Paul McCartney has disappointed me. “Sir” Paul was at the white House this past week to entertain and receive the Gershwin award from President Obama. Paul tastefully sang his Beatles hit, Michelle, to the first lady, but then un-tastefully took the opportunity to throw a cheap shot at President George W. Bush, suggesting that the ex-president did not know what a library was. What possible reason could Paul McCartney have had to say such a stupid, inappropriate and awkward thing about Mr. Bush? As far as I know, Bush has never insulted Paul McCartney. Frankly, I’m pretty tired of the “Bush is a Dummy” nonsense from critics on the left. Do we know how many books Paul McCartney has read? Did he get an MBA from Harvard? Has he ever been entrusted to fly a fighter jet by the US government? Fighter pilots are not normally nitwits, but it seems to me that most of the people in the entertainment industry are. Don’t get me wrong. I think that Bush was less than brilliant in respect to spending and schemes to get a long with liberal democrats on a number of issues, but there is nothing he has done or said that has demonstrated less intelligence than Al Gore, John Kerry or Barack Obama.
I suspect that Paul McCartney was only trying to ingratiate himself to Obama and other the other entertainers at the awards affair, but his clumsy attempt to be cute—he obviously had been thinking long and hard, maybe days and weeks, on how he might work the library comment in there—did not cut Bush as much as it hurt his own image. You expect such ignorant behavior from the likes of Kanye West and Bill Mahr, but not so much—at lest I would not have—from Paul McCartney. Obviously, I attributed more class to him then he deserved. I guess my musical hero, Paul McCartney, is just one more self-important entertainment knucklehead.

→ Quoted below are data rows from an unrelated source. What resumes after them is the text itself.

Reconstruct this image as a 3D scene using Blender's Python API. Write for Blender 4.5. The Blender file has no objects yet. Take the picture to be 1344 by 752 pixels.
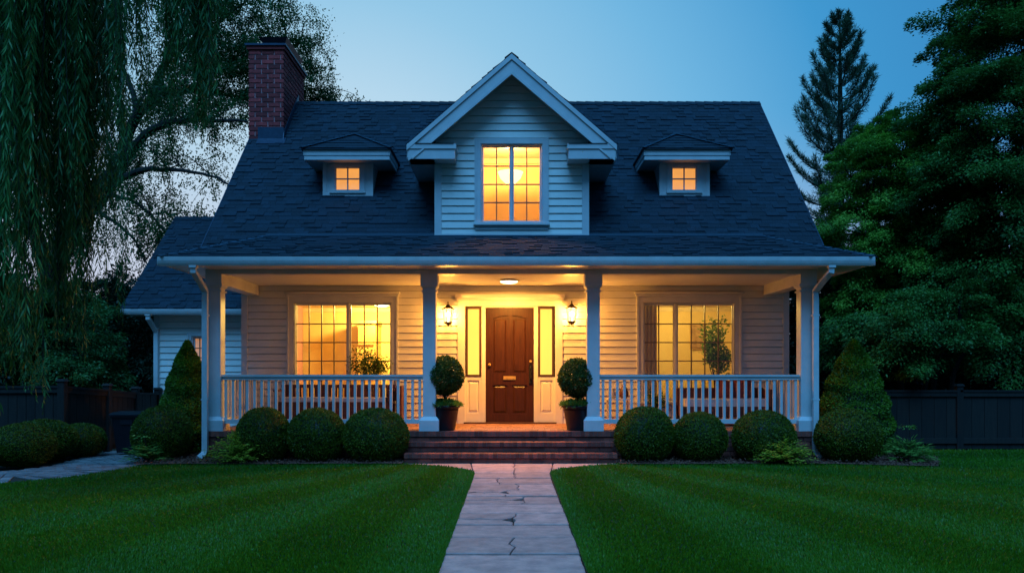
import bpy, math, random
import numpy as np
from mathutils import Vector, Matrix
R = math.radians
rng = np.random.default_rng(7)
random.seed(7)
SC = bpy.context.scene
COL = SC.collection

# ------------------------------------------------------------------ camera, sky, sun, exposure
H = 1.38; F = 1069.0; CX = 672.0; HY = 490.0       # eye height, focal length, centre and horizon of the photograph
cam = bpy.data.cameras.new('camera'); camo = bpy.data.objects.new('camera', cam); COL.objects.link(camo)
camo.location = (0, 0, H); camo.rotation_euler = (R(90), 0, 0)
cam.sensor_width = 36; cam.lens = 36 * F / 1344; cam.shift_y = (HY - 376) / 1344
cam.clip_start = .05; cam.clip_end = 2000
SC.camera = camo
world = bpy.data.worlds.new("World"); SC.world = world; world.use_nodes = True
wn = world.node_tree
SUN_EL, SUN_ROT = 3.0, 180.0
sky = wn.nodes.new('ShaderNodeTexSky'); sky.sky_type = 'NISHITA'; sky.sun_disc = False
sky.sun_elevation = R(SUN_EL); sky.sun_rotation = R(SUN_ROT); sky.ozone_density = 6; sky.air_density = 1.0; sky.dust_density = .5
cap = wn.nodes.new('ShaderNodeVectorMath'); cap.operation = 'MINIMUM'; cap.inputs[1].default_value = (.9, 3.0, 5.6)
wn.links.new(sky.outputs[0], cap.inputs[0])
# afterglow: the sky pales towards one low point beyond the house and deepens away from it
tc = wn.nodes.new('ShaderNodeTexCoord')
_g = Vector(((440-CX)/F, 1, (HY-400)/F)).normalized()
dt = wn.nodes.new('ShaderNodeVectorMath'); dt.operation = 'DOT_PRODUCT'; dt.inputs[1].default_value = _g; wn.links.new(tc.outputs['Generated'], dt.inputs[0])
ac = wn.nodes.new('ShaderNodeMath'); ac.operation = 'ARCCOSINE'; wn.links.new(dt.outputs['Value'], ac.inputs[0])
mr = wn.nodes.new('ShaderNodeMapRange'); mr.inputs[1].default_value = 0; mr.inputs[2].default_value = R(90); wn.links.new(ac.outputs[0], mr.inputs[0])
cr_ = wn.nodes.new('ShaderNodeValToRGB'); wn.links.new(mr.outputs[0], cr_.inputs[0]); K_ = 1/.15
stops = [(0, (.60,.78,.93)), (14/90, (.53,.77,.93)), (20/90, (.33,.645,.88)), (27.5/90, (.185,.52,.82)), (36/90, (.06,.35,.69)), (50/90, (.035,.22,.52)), (1, (.03,.18,.44))]
el = cr_.color_ramp.elements; el[0].position = 0; el[0].color = (*[c*K_/8 for c in stops[0][1]], 1); el[1].position = 1; el[1].color = (*[c*K_/8 for c in stops[-1][1]], 1)
for p_, c_ in stops[1:-1]: e_ = el.new(p_); e_.color = (*[c*K_/8 for c in c_], 1)
sc8 = wn.nodes.new('ShaderNodeVectorMath'); sc8.operation = 'SCALE'; sc8.inputs['Scale'].default_value = 8; wn.links.new(cr_.outputs[0], sc8.inputs[0])
mx0 = wn.nodes.new('ShaderNodeMixRGB'); mx0.inputs[0].default_value = .12; wn.links.new(sc8.outputs[0], mx0.inputs[1]); wn.links.new(cap.outputs[0], mx0.inputs[2])
# lilac band low on the horizon
sep = wn.nodes.new('ShaderNodeSeparateXYZ'); wn.links.new(tc.outputs['Generated'], sep.inputs[0])
mr2 = wn.nodes.new('ShaderNodeMapRange'); mr2.inputs[1].default_value = .04; mr2.inputs[2].default_value = .30
mr2.inputs[3].default_value = .8; mr2.inputs[4].default_value = 0; mr2.interpolation_type = 'SMOOTHSTEP'; wn.links.new(sep.outputs[2], mr2.inputs[0])
gl = wn.nodes.new('ShaderNodeMapRange'); gl.inputs[1].default_value = R(25); gl.inputs[2].default_value = R(60); gl.inputs[3].default_value = 1; gl.inputs[4].default_value = 0; wn.links.new(ac.outputs[0], gl.inputs[0])
ml_ = wn.nodes.new('ShaderNodeMath'); ml_.operation = 'MULTIPLY'; wn.links.new(mr2.outputs[0], ml_.inputs[0]); wn.links.new(gl.outputs[0], ml_.inputs[1])
mx = wn.nodes.new('ShaderNodeMixRGB'); mx.inputs[2].default_value = (.62*K_, .60*K_, .74*K_, 1)
wn.links.new(ml_.outputs[0], mx.inputs[0]); wn.links.new(mx0.outputs[0], mx.inputs[1])
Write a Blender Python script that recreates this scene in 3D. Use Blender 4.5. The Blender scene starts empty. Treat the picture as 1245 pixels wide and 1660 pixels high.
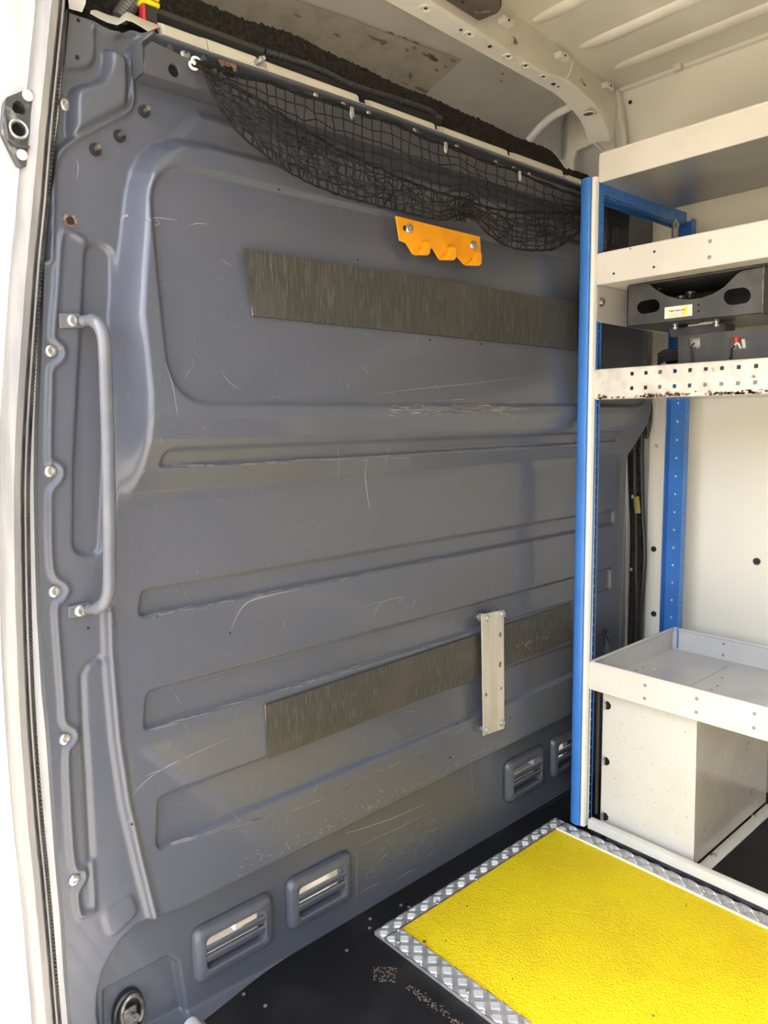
import bpy, math, random
import numpy as np
from mathutils import Vector, Matrix
from mathutils.geometry import tessellate_polygon
random.seed(7); rng = np.random.default_rng(7)
PI = math.pi
scn = bpy.context.scene
col = scn.collection

# ------------------------------------------------------------------ camera
YAW, PITCH, ROLL, FPX = math.radians(41.925), math.radians(7.063), math.radians(0.889), 1196.96
CAM = np.array([0.0, -1.15254, 1.07])
_f = np.array([math.sin(YAW)*math.cos(PITCH), math.cos(YAW)*math.cos(PITCH), -math.sin(PITCH)])
_r = np.array([math.cos(YAW), -math.sin(YAW), 0.0]); _d = np.cross(_f, _r)
_r2 = _r*math.cos(ROLL)+_d*math.sin(ROLL); _d2 = -_r*math.sin(ROLL)+_d*math.cos(ROLL)
RM = np.array([_r2, _d2, _f])
cd = bpy.data.cameras.new('camera'); cam = bpy.data.objects.new('camera', cd); col.objects.link(cam)
M = Matrix(((_r2[0], -_d2[0], -_f[0]), (_r2[1], -_d2[1], -_f[1]), (_r2[2], -_d2[2], -_f[2])))
cam.matrix_world = Matrix.Translation(Vector(CAM)) @ M.to_4x4()
cd.sensor_fit = 'VERTICAL'; cd.sensor_height = 36.0; cd.lens = FPX/1660*36.0
cd.clip_start = 0.02; cd.clip_end = 200
scn.camera = cam

# ------------------------------------------------------------------ world, sun, exposure
w = bpy.data.worlds.new('sky'); scn.world = w; w.use_nodes = True
wn = w.node_tree; wn.nodes.clear()
wo = wn.nodes.new('ShaderNodeOutputWorld'); bg = wn.nodes.new('ShaderNodeBackground')
sk = wn.nodes.new('ShaderNodeTexSky'); sk.sky_type = 'NISHITA'
sk.sun_disc = False; sk.sun_elevation = math.radians(48); sk.sun_rotation = math.radians(-38)
sk.air_density = 1.0; sk.dust_density = 7.0; sk.ozone_density = 1.0
bg.inputs[1].default_value = 1.15
hz_ = wn.nodes.new('ShaderNodeMix'); hz_.data_type = 'RGBA'; hz_.inputs[0].default_value = 0.5   # thin bright haze over the whole sky
hz_.inputs[7].default_value = (1.05, 0.97, 0.82, 1)
wn.links.new(sk.outputs[0], hz_.inputs[6]); wn.links.new(hz_.outputs[2], bg.inputs[0]); wn.links.new(bg.outputs[0], wo.inputs[0])
sd = bpy.data.lights.new('sun', 'SUN'); sun = bpy.data.objects.new('sun', sd); col.objects.link(sun)
sd.energy = 6.5; sd.angle = math.radians(0.6); sd.color = (1.0, 0.93, 0.82)
sun.rotation_euler = Vector((0.35, -0.45, -0.82)).to_track_quat('-Z', 'Y').to_euler()
vs = scn.view_settings
scn.display_settings.display_device = 'sRGB'
vs.view_transform = 'Standard'; vs.look = 'None'; vs.gamma = 1.0; vs.use_curve_mapping = False
vs.exposure = 1.24

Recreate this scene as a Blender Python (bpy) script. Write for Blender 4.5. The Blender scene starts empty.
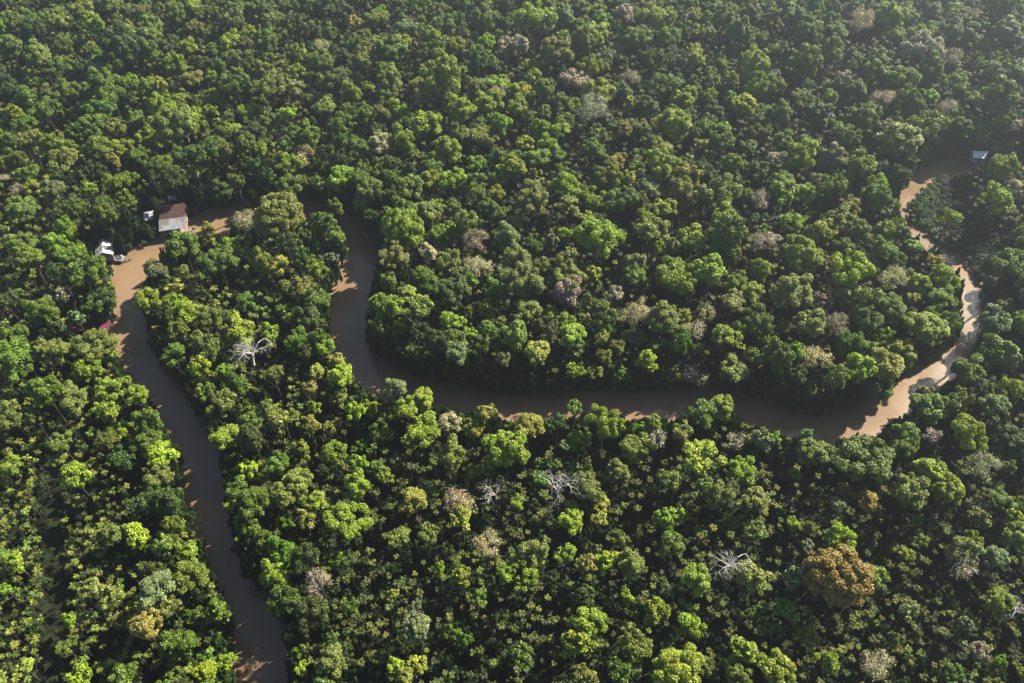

Seriously though, why do these people think they know anything or have special insight into politics? And why do they always have to deride the intelligence of those they disagree with? Granted, I just referred to nitwits and knuckleheads, but let me clearly state that it is their ungracious and hateful language that supports my opinions. As far as I know, most of these folks are high school graduates at best. I have suspected for a long time that people in the art and entertainment industries are afflicted with several self-image problems which compel them to act as they do. I think that many are driven to their field of employment because they want people to love them and they want to feel accepted. Occasionally, you see people turn away from the spotlight because they determine that there are other things more important than self-aggrandizement and being in the public eye, but more often it seems that entertainment folks feel a need to be accepted by their peers and keep crawling to the top. Since the movers and shakers in the industry are mainly radically left in their politics, it stands to reason that the up-and-comers are going to want to join in the fun with the “me too” mentality. Even if they are not all that secure in their own political beliefs, they will go along to get along—this is clearly the same case with the news media and the education systems. They might actually believe the tripe, but it is clearly to their benefit, career wise, to believe it. Along with that, you have a group of people who have seemingly fallen into financial success with obvious feelings of inadequacy, who deep down do not believe they deserve it. The natural response to such feelings, as I see it, is to try to be especially liberal in your social and political beliefs. They often live immoral lives, from a traditional perspective, but they crave morality on some acceptable level. They think, I must be a good and deserving person because I am concerned about “AIDS”, or ”The Planet” or “The Oceans” or “I’m a Liberal!” Logic never enters into it, so ad hominem attacks from the left, like McCartney’s, are the norm.
So, I am disappointed in Paul McCartney. I have always liked his music. The Beatles were my heroes when I was a youngster. Clearly, John Lennon was the better lyricist of the two songwriting partners and probably the greater intellect in my opinion, but I always thought that McCartney was probably a good and decent person as well as a talented musician. I still feel the same way about his musical talents, but I guess I have to rethink the “good and decent” part. He behaved like an ass and I calls them as I sees them. In fact Paul acted the Fool on the (Capital) Hill.